2. Use BEM names; reserve & for state and modifiers

Even with nesting, write the element class explicitly:

.card {
.card__title { ... } /* good — readable, greppable */
& .card__title { ... } /* unnecessary, slightly different specificity */
&__title { ... } /* doesn't work — type selector after & is reserved */
}

Reserve & for what it’s really good at: pseudo-states (&:hover, &:focus-visible), modifiers (&.card--featured), and parent-context selectors (@media, :has()). That convention keeps grep-ability intact: searching for card__title lands on every place it’s defined, instead of disappearing into a Sass concatenation that didn’t survive.

3. Layer your CSS up front

Decide and write the layer declaration on day one of the project:

src/styles/global.css
@layer reset, tokens, base, components, utilities;
@import url('./reset.css') layer(reset);
@import url('./tokens.css') layer(tokens);
@import url('./base.css') layer(base);

Component CSS goes into components (Astro / Vite handles this if you tell it to). Utility classes go into utilities. Now a utility never has to win a specificity war — its layer wins by definition.

4. Tokens go in :root, not in Sass variables

There is no reason to keep design tokens in $variables once native nesting works. Move them to CSS custom properties:

src/styles/tokens.css
:root {
--color-accent-primary: #3bc7ff;
--space-4: 1rem;
--radius-md: 0.5rem;
}

You get runtime themability, DevTools introspection, JS read access, and dark mode for free. Sass variables give you exactly none of those.

5. Lint with Stylelint — and pick the right rules

Stylelint is the one piece of tooling that survives the Sass-to-native migration intact. Recommended baseline:

.stylelintrc.json
{
"extends": [
"stylelint-config-standard",
"stylelint-config-recess-order"
],
"rules": {
"max-nesting-depth": 3,
"selector-max-compound-selectors": 4,
"no-descending-specificity": null,
"selector-class-pattern": "^[a-z][a-z0-9]*(?:__[a-z0-9]+)?(?:--[a-z0-9-]+)?$",
"declaration-block-no-redundant-longhand-properties": null
}
}

What each rule earns its keep for:

  • max-nesting-depth: 3 — the rule that prevents the only real abuse of native nesting.
  • selector-class-pattern — enforces BEM naming. A team without this rule will eventually break BEM by accident.
  • stylelint-config-recess-order — sorts declarations consistently (positioning → box model → typography → visual). Removes a whole category of nitpicky review comments.
  • Disable no-descending-specificity — it fights legitimate &:hover patterns and produces noisy warnings inside nested blocks. Disable it; rely on layers and depth caps instead.

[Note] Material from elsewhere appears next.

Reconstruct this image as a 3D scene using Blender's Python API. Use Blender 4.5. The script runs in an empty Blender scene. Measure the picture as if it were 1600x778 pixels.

Run Stylelint in pre-commit and CI. The cost is seconds, the payoff is consistency over the lifetime of the codebase.

6. Keep media queries inside the block they belong to

One of native nesting’s biggest wins is that @media lives where the rule it modifies lives:

.card {
padding: var(--space-4);
@media (min-width: 720px) {
padding: var(--space-6);
}
}

Resist the urge to move all your media queries to a global responsive.css. The whole reason nesting helps is that the responsive variant is right next to the rule it overrides. That’s the same principle as keeping a test next to the file it tests.

7. Don’t mix Sass and native nesting in the same file

If you’re mid-migration and a component still has a .scss file, leave it alone until you migrate it whole. Mixing &__title (Sass concat) and .card__title (native) in the same file produces output nobody can predict at a glance. Migrate atomically; don’t half-do it.

A short field guide of smells

  • “My nested selector exploded into something I didn’t expect.” You’re using & followed by a type selector or trying to concatenate names. Write the child class explicitly.
  • “My utility class is losing to a component selector.” You forgot to layer. Put utilities in @layer utilities and the problem disappears.
  • “My nesting is six levels deep.” You’re not abusing nesting; you’re abusing your DOM. Flatten the component first.
  • “I miss darken().” color-mix(in oklch, var(--color-x), black 15%) is the answer, and it’s perceptually better than darken().
  • “I miss @mixin.” 80% of mixins were really utility classes. The other 20% are either custom properties or a sign that the component should be split.

The bottom line

Native CSS in 2026 is good enough that “Sass by default” is no longer the senior-engineer answer. The good answer is: use the platform, drop the toolchain that was once load-bearing, and reach for Sass deliberately when one of a small list of real reasons applies. Then lint what you have so the freedom doesn’t turn into a mess.

Sass and Less were the bridges that made CSS bearable for a decade. The bridges weren’t wrong — they were necessary. But the river underneath them has narrowed. Most teams can walk across now without paying the toll. Just be honest about which river you’re crossing before you take the bridge down.